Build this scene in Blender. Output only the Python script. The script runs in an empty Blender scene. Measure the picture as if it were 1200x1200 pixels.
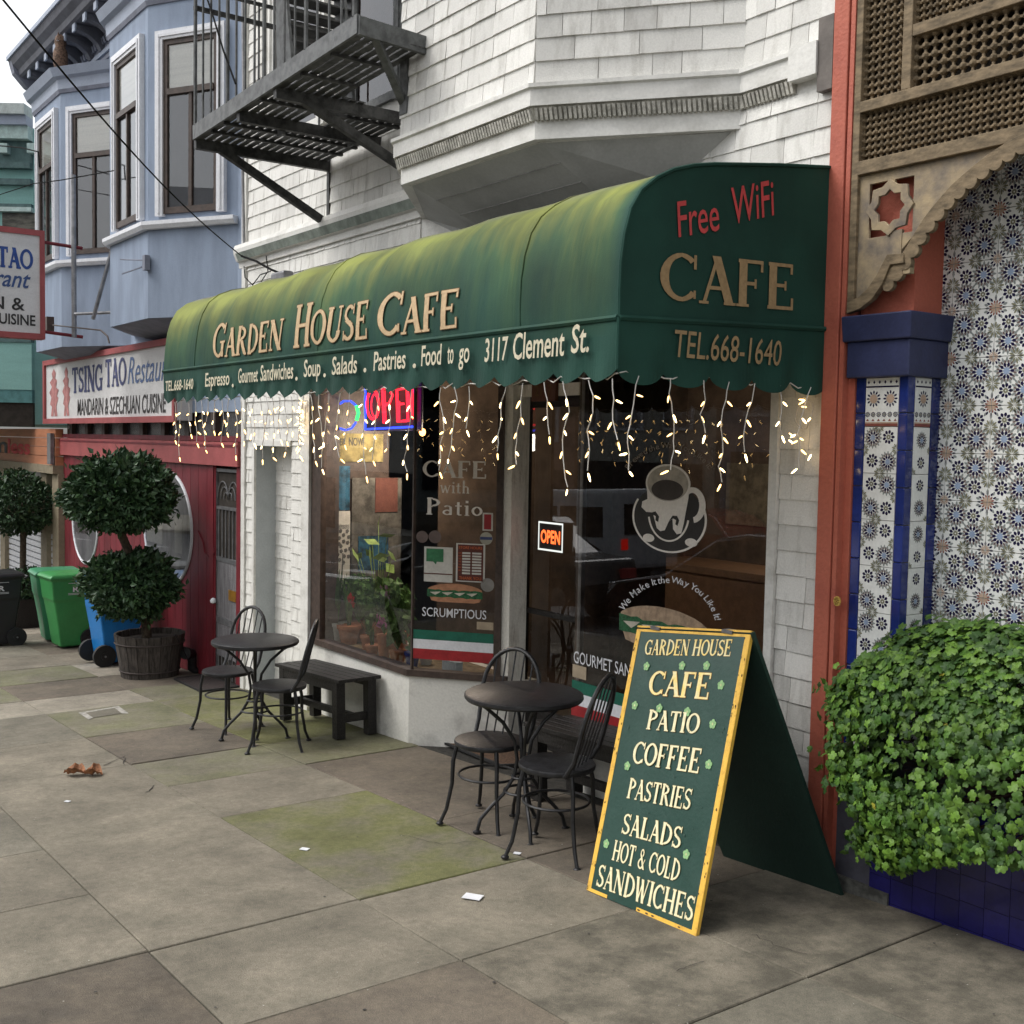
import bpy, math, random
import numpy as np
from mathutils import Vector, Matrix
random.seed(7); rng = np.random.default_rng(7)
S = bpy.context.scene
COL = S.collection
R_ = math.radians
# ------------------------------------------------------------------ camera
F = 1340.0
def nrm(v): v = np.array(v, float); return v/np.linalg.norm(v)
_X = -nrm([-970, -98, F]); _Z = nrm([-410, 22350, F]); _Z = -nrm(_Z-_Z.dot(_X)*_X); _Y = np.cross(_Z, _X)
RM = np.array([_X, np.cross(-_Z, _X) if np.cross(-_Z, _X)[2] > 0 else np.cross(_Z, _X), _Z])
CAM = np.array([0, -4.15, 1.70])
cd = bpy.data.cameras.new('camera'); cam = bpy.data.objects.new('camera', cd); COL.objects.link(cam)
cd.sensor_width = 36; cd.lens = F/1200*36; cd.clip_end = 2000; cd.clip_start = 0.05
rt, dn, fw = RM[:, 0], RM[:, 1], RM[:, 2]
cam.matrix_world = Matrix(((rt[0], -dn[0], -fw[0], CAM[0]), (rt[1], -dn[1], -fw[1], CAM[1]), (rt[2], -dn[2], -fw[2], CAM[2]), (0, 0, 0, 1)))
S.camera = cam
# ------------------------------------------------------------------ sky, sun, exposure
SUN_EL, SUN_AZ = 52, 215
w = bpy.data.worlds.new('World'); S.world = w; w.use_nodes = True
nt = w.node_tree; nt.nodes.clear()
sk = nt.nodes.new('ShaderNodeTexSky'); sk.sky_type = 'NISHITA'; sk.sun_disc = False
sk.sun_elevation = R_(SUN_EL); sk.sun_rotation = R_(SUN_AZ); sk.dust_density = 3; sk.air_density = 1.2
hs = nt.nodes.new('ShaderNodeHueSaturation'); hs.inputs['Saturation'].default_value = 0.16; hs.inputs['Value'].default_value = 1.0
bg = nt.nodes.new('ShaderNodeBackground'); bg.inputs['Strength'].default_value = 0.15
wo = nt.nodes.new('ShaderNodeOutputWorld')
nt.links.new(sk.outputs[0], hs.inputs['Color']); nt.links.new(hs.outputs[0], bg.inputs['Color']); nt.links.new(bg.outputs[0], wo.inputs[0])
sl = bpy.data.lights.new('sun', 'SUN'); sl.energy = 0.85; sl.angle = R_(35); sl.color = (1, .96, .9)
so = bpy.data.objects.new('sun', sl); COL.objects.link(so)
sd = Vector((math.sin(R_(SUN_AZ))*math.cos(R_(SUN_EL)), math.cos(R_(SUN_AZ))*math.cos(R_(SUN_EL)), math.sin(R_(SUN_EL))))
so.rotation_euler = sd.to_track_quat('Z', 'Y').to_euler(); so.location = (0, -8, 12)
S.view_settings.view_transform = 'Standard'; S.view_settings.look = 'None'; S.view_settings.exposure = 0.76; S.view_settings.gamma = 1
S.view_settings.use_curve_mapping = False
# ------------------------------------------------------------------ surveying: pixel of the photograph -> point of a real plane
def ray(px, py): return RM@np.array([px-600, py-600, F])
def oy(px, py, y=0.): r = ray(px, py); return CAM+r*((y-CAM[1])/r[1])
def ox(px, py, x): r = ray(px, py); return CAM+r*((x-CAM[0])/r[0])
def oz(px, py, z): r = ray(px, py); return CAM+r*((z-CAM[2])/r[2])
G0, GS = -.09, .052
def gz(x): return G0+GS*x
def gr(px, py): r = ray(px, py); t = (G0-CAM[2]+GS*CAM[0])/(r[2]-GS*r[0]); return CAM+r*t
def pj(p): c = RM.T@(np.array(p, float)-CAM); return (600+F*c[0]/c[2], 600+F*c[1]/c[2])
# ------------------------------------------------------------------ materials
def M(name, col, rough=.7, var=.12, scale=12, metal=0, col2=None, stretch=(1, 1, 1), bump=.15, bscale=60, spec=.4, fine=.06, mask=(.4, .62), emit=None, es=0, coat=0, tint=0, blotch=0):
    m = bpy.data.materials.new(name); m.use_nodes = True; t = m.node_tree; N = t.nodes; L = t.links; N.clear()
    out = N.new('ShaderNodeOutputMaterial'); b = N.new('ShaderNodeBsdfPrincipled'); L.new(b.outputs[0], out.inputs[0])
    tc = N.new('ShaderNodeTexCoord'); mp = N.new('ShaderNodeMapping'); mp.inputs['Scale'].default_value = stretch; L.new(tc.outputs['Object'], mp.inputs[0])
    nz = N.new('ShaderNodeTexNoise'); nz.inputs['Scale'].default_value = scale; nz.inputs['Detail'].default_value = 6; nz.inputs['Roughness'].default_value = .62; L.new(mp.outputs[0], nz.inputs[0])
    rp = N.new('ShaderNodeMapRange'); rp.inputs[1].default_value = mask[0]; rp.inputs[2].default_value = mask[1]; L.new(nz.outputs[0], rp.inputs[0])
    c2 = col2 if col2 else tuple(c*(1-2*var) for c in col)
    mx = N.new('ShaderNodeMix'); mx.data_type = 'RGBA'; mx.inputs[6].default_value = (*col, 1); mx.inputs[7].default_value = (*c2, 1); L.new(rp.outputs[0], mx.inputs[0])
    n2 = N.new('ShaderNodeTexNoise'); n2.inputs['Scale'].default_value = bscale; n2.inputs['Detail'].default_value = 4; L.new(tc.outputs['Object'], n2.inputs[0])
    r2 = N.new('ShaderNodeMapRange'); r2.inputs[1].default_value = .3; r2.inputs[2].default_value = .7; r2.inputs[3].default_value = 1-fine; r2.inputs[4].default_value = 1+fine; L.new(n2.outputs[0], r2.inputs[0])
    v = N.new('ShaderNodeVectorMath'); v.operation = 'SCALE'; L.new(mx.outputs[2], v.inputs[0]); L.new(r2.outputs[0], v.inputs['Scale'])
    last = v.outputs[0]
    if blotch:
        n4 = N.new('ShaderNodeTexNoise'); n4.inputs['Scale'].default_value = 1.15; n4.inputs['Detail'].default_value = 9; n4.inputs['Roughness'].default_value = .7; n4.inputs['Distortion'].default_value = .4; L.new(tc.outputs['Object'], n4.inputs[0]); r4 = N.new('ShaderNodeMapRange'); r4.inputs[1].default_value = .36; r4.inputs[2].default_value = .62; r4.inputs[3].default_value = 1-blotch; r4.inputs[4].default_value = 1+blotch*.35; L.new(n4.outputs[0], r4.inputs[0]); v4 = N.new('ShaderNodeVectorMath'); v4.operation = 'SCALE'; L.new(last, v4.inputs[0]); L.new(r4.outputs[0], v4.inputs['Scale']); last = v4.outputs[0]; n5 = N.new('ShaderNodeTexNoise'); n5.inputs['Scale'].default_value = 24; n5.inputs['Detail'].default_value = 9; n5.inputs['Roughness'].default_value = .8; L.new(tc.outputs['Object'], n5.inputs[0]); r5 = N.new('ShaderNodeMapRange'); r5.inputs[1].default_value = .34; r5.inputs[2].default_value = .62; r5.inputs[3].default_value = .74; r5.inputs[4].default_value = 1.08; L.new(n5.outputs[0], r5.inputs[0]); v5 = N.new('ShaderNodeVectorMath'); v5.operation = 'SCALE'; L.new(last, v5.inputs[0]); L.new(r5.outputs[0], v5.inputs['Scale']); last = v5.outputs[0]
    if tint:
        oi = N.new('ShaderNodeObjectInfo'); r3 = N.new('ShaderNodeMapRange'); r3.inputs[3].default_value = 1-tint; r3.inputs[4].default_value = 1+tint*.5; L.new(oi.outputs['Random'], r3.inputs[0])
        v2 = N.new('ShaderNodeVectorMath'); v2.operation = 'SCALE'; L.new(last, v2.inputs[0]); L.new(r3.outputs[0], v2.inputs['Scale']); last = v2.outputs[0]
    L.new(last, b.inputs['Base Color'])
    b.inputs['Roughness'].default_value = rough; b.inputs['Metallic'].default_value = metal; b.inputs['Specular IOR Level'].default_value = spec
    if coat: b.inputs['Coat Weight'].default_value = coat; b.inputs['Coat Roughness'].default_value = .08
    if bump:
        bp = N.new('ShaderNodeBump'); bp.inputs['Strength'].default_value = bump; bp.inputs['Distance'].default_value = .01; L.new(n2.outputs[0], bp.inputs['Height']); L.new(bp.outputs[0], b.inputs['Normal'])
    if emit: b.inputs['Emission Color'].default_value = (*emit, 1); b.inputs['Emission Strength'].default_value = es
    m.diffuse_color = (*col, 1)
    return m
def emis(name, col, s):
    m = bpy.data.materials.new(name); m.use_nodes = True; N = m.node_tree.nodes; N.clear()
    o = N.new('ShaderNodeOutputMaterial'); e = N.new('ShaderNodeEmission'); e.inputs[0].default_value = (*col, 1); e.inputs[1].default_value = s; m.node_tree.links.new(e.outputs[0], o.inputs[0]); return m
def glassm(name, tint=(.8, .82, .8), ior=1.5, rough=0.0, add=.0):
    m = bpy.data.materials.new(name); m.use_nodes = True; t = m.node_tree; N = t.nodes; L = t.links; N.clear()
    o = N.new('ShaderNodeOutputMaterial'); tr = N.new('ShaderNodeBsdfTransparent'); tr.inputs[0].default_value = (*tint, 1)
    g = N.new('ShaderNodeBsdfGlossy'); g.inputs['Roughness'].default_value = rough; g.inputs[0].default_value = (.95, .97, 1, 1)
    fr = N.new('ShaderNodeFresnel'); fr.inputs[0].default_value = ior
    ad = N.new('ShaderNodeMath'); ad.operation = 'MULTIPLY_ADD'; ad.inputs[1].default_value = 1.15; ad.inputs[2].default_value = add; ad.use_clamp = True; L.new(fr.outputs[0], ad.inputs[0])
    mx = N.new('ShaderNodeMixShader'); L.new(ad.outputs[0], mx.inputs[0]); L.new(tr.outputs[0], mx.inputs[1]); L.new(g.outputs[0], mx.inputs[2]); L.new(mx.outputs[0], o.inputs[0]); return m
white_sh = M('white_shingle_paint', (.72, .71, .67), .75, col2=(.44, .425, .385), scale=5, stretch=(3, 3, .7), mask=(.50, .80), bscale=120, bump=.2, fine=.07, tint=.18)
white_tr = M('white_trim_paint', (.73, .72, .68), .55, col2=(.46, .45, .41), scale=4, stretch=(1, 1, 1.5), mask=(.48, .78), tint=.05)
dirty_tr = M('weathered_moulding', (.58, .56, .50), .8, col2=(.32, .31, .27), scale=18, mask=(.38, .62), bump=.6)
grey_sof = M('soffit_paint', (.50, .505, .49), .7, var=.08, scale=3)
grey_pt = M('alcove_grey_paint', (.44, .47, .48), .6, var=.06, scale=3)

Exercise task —
Lines that include the word "scene" are to be extracted from the data above.

Output below —
Build this scene in Blender. Output only the Python script. The script runs in an empty Blender scene. Measure the picture as if it were 1200x1200 pixels.
S = bpy.context.scene